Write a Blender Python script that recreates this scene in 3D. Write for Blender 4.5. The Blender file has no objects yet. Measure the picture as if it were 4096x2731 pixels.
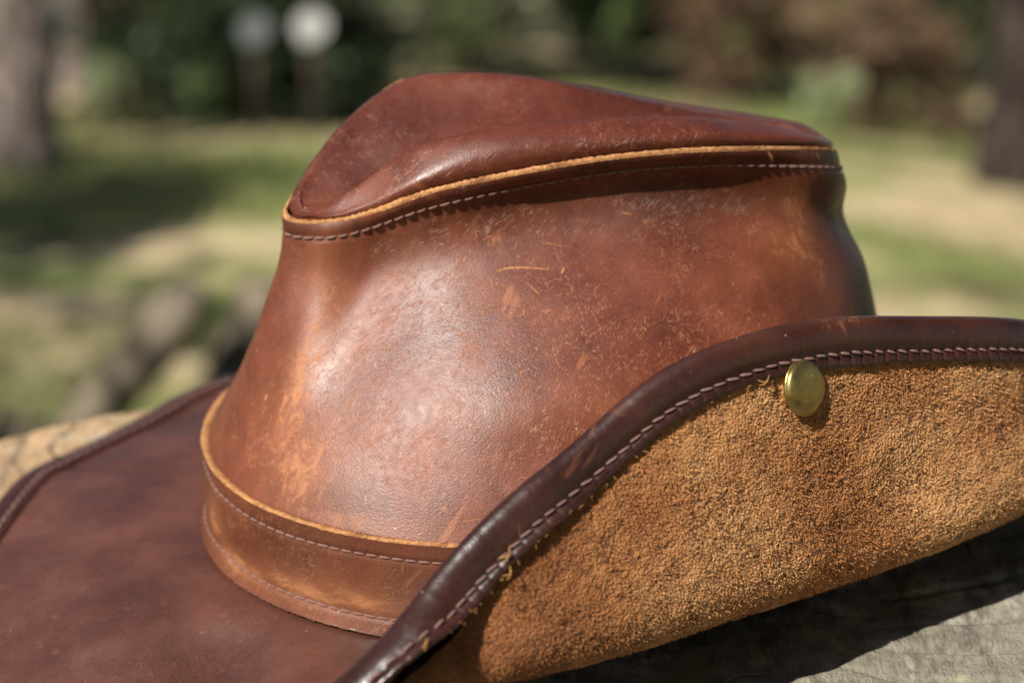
import bpy, math, random
import numpy as np
from math import radians, pi

# ------------------------------------------------------------------ camera, sky, sun, exposure
S = bpy.context.scene
COL = S.collection
random.seed(7)
rng = np.random.default_rng(11)

PITCH = radians(14)
DIST = .68
cam_d = bpy.data.cameras.new('camera')
cam = bpy.data.objects.new('camera', cam_d)
COL.objects.link(cam)
cam.location = (0, -DIST*math.cos(PITCH), .042 + DIST*math.sin(PITCH))
cam.rotation_euler = (pi/2 - PITCH, 0, 0)
cam_d.sensor_width = 22.3
cam_d.lens = 50
cam_d.clip_start = .02
cam_d.clip_end = 400
cam_d.dof.use_dof = True
cam_d.dof.focus_distance = .600
cam_d.dof.aperture_fstop = 5.0
cam_d.dof.aperture_blades = 0
S.camera = cam

SUN_DIR = np.array([-.47, -.55, .66])          # towards the sun
SUN_DIR = SUN_DIR/np.linalg.norm(SUN_DIR)
SUN_EL = math.asin(SUN_DIR[2])
SUN_AZ = math.atan2(SUN_DIR[0], SUN_DIR[1])    # from +Y towards +X
W = bpy.data.worlds.new('World')
S.world = W
W.use_nodes = True
wn = W.node_tree.nodes
sky = wn.new('ShaderNodeTexSky')
sky.sky_type = 'NISHITA'
sky.sun_disc = False
sky.sun_elevation = SUN_EL
sky.sun_rotation = SUN_AZ
W.node_tree.links.new(sky.outputs[0], wn['Background'].inputs[0])
wn['Background'].inputs[1].default_value = .05
sun_d = bpy.data.lights.new('sun', 'SUN')
sun_d.energy = 5.0
sun_d.angle = radians(.6)
sun_d.color = (1, .95, .87)
sun = bpy.data.objects.new('sun', sun_d)
COL.objects.link(sun)
from mathutils import Vector, Matrix
sun.rotation_euler = Vector(SUN_DIR).to_track_quat('Z', 'Y').to_euler()
S.view_settings.view_transform = 'Standard'
S.view_settings.look = 'None'
S.view_settings.exposure = .55
S.view_settings.gamma = 1
S.cycles.use_denoising = True
S.cycles.max_bounces = 6

# ------------------------------------------------------------------ helpers
def tag(o, label=None, cat=None, group=None, kind=None):
    for k, v in (('label', label), ('category', cat), ('group', group), ('kind', kind)):
        if v: o[k] = v
    return o

def empty(name, loc=(0, 0, 0), rot=(0, 0, 0), **kw):
    o = bpy.data.objects.new(name, None)
    o.location = loc; o.rotation_euler = rot
    o.empty_display_size = .05
    COL.objects.link(o)
    return tag(o, **kw)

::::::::

### Task directions
Write out exactly the lines between the start of the data and the line with "S.camera = cam", including both, but none of the pictures.

### Answer for this exercise
Write a Blender Python script that recreates this scene in 3D. Write for Blender 4.5. The Blender file has no objects yet. Measure the picture as if it were 4096x2731 pixels.
import bpy, math, random
import numpy as np
from math import radians, pi

# ------------------------------------------------------------------ camera, sky, sun, exposure
S = bpy.context.scene
COL = S.collection
random.seed(7)
rng = np.random.default_rng(11)

PITCH = radians(14)
DIST = .68
cam_d = bpy.data.cameras.new('camera')
cam = bpy.data.objects.new('camera', cam_d)
COL.objects.link(cam)
cam.location = (0, -DIST*math.cos(PITCH), .042 + DIST*math.sin(PITCH))
cam.rotation_euler = (pi/2 - PITCH, 0, 0)
cam_d.sensor_width = 22.3
cam_d.lens = 50
cam_d.clip_start = .02
cam_d.clip_end = 400
cam_d.dof.use_dof = True
cam_d.dof.focus_distance = .600
cam_d.dof.aperture_fstop = 5.0
cam_d.dof.aperture_blades = 0
S.camera = cam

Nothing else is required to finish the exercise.